Brown and Blair strike deal on pensions
Gordon Brown and Tony Blair have reached a deal on pensions that would see the earnings link restored but the plans delayed by two or three years.
The chancellor has previously insisted that allowing the basic state pension to rise in line with earnings rather than inflation – which would see it increase by more than four per cent a year, as opposed to about two per cent – was unaffordable.
However, he has now agreed to the proposals put by Lord Turner’s pensions commission to restore the earnings link, on the condition that it is not introduced by 2010, as Lord Turner suggested, but by 2012 at the earliest.

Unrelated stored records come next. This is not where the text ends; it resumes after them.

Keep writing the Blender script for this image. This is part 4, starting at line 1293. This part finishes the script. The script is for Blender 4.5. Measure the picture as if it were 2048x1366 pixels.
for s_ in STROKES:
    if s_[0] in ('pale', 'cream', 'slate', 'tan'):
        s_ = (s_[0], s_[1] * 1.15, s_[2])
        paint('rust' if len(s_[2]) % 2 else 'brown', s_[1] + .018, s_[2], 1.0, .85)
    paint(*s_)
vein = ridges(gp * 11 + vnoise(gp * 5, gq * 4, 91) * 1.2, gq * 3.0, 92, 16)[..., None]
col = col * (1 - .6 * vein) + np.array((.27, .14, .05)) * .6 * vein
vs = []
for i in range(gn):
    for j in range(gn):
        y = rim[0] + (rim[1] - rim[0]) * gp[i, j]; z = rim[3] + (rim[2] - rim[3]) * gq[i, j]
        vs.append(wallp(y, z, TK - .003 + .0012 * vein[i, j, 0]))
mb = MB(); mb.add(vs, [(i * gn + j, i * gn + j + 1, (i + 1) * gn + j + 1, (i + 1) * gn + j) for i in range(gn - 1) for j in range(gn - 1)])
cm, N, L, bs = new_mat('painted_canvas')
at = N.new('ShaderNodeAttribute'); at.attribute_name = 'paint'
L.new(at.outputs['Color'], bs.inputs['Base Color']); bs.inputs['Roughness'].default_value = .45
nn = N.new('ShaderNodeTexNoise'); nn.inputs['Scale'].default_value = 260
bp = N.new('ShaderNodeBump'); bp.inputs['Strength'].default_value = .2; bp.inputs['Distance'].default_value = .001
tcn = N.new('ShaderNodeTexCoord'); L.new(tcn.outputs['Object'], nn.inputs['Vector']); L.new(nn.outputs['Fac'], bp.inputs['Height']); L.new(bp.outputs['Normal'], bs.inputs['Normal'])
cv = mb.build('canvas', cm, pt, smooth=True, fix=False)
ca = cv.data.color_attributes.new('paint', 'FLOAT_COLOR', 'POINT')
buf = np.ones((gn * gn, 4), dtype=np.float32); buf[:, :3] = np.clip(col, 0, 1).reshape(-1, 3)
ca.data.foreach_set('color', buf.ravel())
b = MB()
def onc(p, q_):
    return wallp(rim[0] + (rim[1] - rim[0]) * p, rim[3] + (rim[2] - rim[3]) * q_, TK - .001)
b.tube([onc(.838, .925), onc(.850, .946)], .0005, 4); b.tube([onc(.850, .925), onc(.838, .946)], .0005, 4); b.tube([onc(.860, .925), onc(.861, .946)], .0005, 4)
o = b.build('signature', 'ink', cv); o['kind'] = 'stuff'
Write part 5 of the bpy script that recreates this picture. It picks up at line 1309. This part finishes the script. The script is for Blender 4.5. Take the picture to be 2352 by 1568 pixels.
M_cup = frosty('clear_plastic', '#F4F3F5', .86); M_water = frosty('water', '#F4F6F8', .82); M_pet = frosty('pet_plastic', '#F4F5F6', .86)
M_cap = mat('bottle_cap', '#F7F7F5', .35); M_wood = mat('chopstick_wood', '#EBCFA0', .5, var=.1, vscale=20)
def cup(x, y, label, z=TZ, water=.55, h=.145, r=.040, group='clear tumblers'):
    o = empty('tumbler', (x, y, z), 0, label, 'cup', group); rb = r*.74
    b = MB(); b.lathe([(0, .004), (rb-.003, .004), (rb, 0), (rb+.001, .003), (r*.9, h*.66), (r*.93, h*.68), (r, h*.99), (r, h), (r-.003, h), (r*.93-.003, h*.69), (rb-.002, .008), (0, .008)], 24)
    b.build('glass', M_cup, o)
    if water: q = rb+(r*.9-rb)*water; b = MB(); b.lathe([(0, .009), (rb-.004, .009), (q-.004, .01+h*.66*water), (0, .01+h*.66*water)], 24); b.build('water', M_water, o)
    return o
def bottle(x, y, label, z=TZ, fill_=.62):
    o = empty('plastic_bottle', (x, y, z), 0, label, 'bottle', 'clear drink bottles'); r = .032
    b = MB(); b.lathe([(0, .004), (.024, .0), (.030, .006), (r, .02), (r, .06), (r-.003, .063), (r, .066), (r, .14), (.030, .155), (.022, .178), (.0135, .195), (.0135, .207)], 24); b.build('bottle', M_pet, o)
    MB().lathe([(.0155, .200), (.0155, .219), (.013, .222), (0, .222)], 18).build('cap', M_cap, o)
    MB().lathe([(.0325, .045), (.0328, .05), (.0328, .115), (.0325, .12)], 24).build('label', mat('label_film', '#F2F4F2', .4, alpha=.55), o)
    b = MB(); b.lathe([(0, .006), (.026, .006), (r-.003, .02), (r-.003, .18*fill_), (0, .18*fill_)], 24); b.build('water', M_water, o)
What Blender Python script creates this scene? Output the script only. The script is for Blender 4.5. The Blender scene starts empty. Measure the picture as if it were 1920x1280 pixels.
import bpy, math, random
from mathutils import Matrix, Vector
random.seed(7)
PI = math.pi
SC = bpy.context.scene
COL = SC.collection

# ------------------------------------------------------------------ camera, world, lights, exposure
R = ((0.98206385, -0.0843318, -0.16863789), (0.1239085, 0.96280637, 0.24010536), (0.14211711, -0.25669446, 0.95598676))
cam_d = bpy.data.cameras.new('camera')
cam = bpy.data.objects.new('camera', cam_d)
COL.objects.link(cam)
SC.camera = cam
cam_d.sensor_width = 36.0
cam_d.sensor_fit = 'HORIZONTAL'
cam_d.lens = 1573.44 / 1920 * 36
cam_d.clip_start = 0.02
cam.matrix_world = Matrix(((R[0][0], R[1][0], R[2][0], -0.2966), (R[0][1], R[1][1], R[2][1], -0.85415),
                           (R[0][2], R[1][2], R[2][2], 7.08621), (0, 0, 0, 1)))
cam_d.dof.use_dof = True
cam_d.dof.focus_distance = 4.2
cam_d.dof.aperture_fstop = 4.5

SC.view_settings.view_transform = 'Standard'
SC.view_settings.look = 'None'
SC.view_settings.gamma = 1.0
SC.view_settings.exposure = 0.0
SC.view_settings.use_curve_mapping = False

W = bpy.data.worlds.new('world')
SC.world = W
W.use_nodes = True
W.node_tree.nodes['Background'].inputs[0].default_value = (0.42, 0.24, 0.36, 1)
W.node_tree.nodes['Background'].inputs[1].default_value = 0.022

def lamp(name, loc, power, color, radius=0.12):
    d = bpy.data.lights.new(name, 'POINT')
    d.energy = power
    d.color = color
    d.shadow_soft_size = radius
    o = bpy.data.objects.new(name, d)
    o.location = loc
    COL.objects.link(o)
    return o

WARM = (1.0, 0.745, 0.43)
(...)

Treasury officials say this delay would give the government time to make the savings necessary to pay for the change and ensure it was not introduced in the middle of the 2009-11 spending review.
The prime minister and the chancellor are also thought to have agreed that the state retirement age should increase to 68, another of Lord Turner’s key recommendations, which would help fund the more generous pension.
Speaking from Vienna, Mr Blair confirmed the agreement, saying: “This has taken an awful lot of work. It’s of course been difficult because these are very important issues.
“But if we’re able to resolve this to bring our country together, our political parties together.it will be a huge bonus.”
The proposals will be discussed at a cabinet meeting next week, chaired by deputy prime minister John Prescott, and a pensions white paper is expected by the end of the month.
The link between earnings and pensions was scrapped by Margaret Thatcher’s Conservative government in 1981, and Mr Brown continued the practice of means-testing across the benefits system, in particular with the pensions credit.
This tops up the state pension depending on the level of an individual’s savings, and is currently claimed by about 40 per cent of pensioners.
However, critics warn it acts as a major disincentive for people to save for their retirement and Lord Turner said that unless something was done, three quarters of over 65s would be means-tested by 2050.
In his final report in April, he warned:”If the state pension system is not reformed in a way which limits the spread of means testing, the success of the proposed new system of private pension saving will be undermined.”
The agreement over pensions removes what has been a major bone of contention between Mr Blair and Mr Brown, and supporters of the chancellor insist it shows that they can work together to ensure a “stable and orderly transition” of power at No 10.
The Conservatives have welcomed the news, but said they would wait to see the final proposals to make a firm judgment.
Shadow chancellor George Osborne said he believed there were two main criteria for any new pensions system – would it give pensioners dignity in retirement, and was it affordable.
“I hope the essential elements of this deal, which is a more generous state pension, will go ahead,” he told BBC News 24.